- **Requirements**
Can you find the lines of the listing that include "this" and copy every one?

Scene modeling code data:
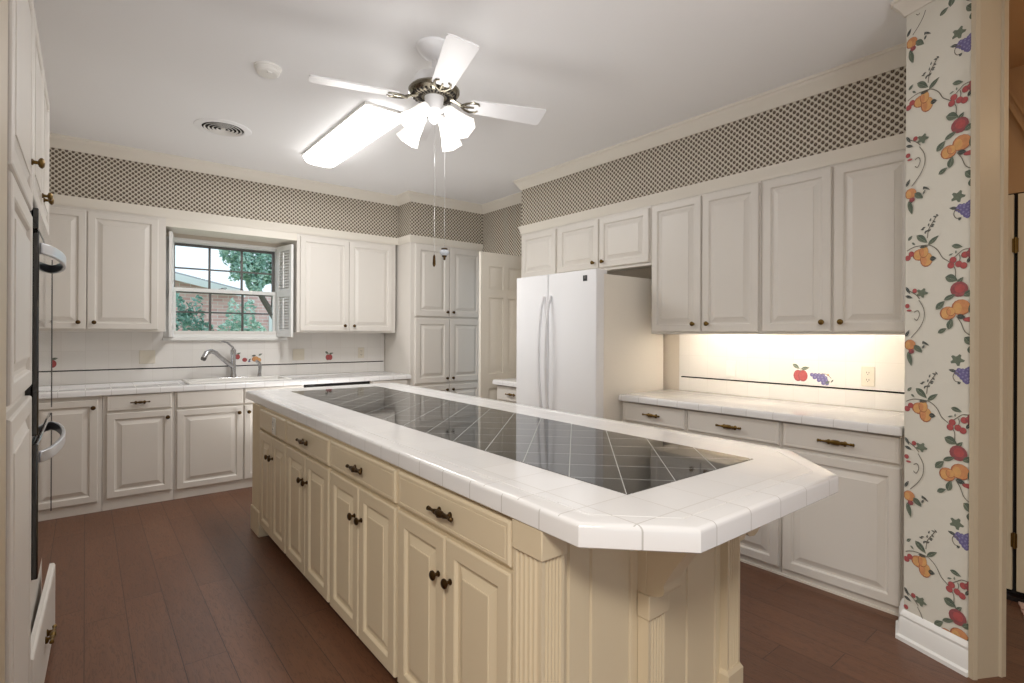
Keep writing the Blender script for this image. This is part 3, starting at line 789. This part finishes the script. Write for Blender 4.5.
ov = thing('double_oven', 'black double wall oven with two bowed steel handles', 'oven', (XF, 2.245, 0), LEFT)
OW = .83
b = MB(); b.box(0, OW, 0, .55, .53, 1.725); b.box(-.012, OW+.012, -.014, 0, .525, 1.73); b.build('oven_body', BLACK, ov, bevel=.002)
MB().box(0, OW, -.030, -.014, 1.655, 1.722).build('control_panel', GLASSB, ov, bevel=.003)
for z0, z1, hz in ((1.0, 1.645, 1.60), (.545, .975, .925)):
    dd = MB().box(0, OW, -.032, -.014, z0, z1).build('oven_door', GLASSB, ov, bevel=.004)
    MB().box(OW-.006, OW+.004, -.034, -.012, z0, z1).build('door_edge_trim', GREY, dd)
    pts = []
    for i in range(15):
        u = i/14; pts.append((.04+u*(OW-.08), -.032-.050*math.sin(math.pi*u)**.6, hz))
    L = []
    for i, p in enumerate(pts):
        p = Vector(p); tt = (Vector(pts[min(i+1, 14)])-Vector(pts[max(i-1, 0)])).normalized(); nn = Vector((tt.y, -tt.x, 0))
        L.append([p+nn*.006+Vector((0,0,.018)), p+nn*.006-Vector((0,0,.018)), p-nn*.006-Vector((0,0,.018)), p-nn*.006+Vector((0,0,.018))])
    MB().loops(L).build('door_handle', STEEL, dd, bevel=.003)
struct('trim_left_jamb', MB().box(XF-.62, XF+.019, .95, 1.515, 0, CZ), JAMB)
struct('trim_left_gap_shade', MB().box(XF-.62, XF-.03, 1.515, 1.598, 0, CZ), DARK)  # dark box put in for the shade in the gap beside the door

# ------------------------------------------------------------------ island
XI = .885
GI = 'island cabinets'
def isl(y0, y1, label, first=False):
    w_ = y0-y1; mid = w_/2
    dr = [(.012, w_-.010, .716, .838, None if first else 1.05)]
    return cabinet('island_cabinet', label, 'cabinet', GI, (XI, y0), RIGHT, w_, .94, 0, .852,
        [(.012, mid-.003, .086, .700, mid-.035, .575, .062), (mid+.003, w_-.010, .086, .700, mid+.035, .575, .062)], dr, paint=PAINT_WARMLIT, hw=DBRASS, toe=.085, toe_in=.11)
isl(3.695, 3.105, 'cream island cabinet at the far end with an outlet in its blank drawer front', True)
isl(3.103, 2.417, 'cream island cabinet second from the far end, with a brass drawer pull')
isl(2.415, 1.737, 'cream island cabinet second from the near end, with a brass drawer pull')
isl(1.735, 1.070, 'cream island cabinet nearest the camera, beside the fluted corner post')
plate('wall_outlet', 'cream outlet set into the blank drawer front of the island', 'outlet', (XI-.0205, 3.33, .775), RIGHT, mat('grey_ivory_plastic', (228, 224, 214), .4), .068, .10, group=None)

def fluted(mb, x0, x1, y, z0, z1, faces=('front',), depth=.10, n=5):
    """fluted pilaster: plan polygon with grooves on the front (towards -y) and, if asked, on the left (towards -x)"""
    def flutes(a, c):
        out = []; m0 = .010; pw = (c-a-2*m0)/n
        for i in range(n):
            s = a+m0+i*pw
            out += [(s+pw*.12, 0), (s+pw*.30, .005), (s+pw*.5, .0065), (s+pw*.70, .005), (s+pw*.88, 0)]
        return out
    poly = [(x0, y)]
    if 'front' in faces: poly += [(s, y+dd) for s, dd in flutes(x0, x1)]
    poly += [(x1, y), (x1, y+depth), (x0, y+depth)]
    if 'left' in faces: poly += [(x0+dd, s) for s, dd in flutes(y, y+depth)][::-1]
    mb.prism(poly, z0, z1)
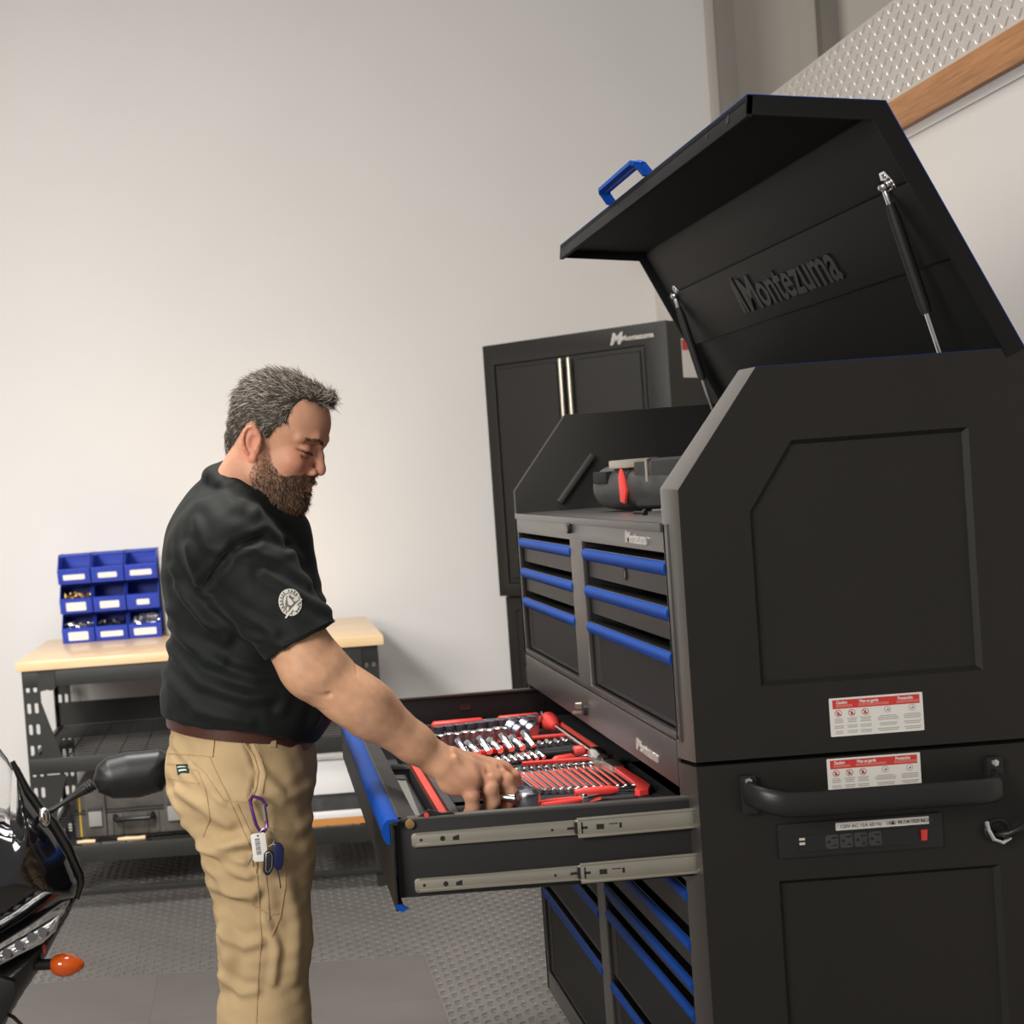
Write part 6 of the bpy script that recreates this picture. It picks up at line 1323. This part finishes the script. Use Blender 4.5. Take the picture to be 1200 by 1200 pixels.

- **The solution**
Keep writing the Blender script for this image. This is part 3, starting at line 789. This part finishes the script. Write for Blender 4.5.
Write part 6 of the bpy script that recreates this picture. It picks up at line 1323. This part finishes the script. Use Blender 4.5. Take the picture to be 1200 by 1200 pixels.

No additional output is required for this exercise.